D'emblée, ce qui frappe lorsque l'on rencontre pour la première fois Philippe Aïni, c'est le magnétisme et la chaleur qu'il dégage. La poignée de main est ferme, bien qu'il préfère une bise. Les bacchantes broussailleuses, l'accent paillard qui fleure bon le sud-ouest, le regard pétillant et plein d'intelligence, tout confère à nous donner envie d'explorer la personnalité et les œuvres de cet artiste vigoureusement original, pour qui, créer et un véritable pied de nez à la condition humaine et surtout à la mort.
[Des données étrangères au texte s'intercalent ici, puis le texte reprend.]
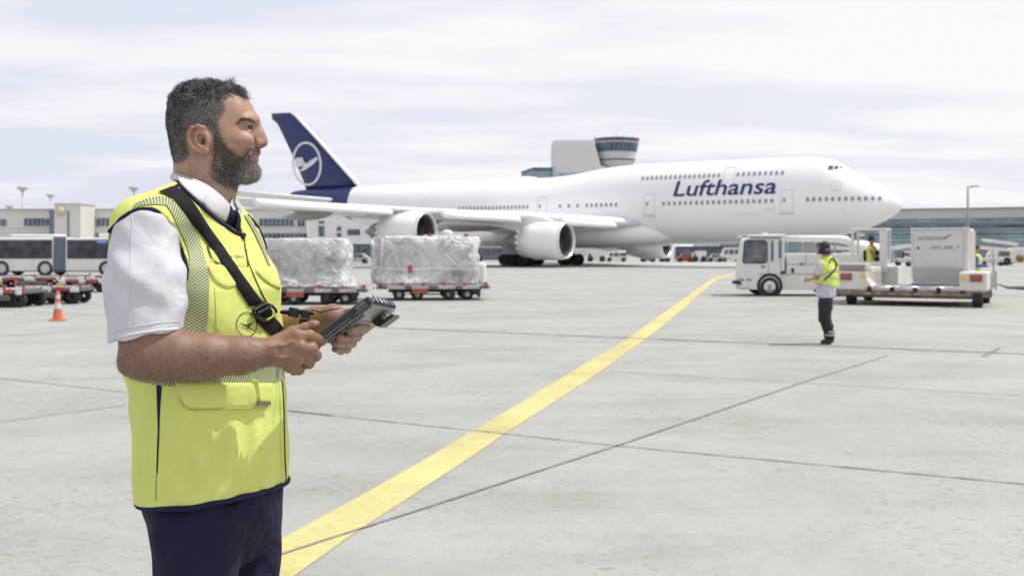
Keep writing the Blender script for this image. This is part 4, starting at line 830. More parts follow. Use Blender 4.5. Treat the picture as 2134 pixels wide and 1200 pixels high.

Aïni est rentré en Art comme on entre en Guerre, pour combattre avec ses tripes, ses mains et toute son âme, la suprême bêtise de notre destin. Ce qui le titille, c’est d’inscrire la vie dans ses œuvres et de rendre un hommage vibrant, sensuel, érotisé au plus haut point et même parfois barbare, à la femme. Aïni est un éternel amoureux de la femme, la génitrice dont il fouille la matrice avec délectation.
Aïni est un fébrile, au sens le plus honorable du terme, puisque c’est de là que naît souvent la création la plus sincère. A lui de raconter qu’une nuit, alors que le sommeil le trahissait, il s’est mis à gratter fiévreusement son matelas au point d’en extirper le rembourrage. La douceur, la chaleur et la portée symbolique de ce matériau furent pour lui comme une illumination, une révélation. La bourre, qu’il appelle "l’éponge à rêves ou à fantasmes" deviendra sa matière première. Il la trouve depuis, tel un précieux filon dans de vieux matelas sur lesquels des gens sont nés, se sont aimés, ont joui et peut-être également sont morts. Entre les ressorts du matelas, comme dans un ventre offert, il fouille, arrache la bourre comme s’il s’agissait d’une précieuse moelle et laisse au rebut la carcasse inutile du matelas. La matière devient ainsi un symbole inouï de la vie.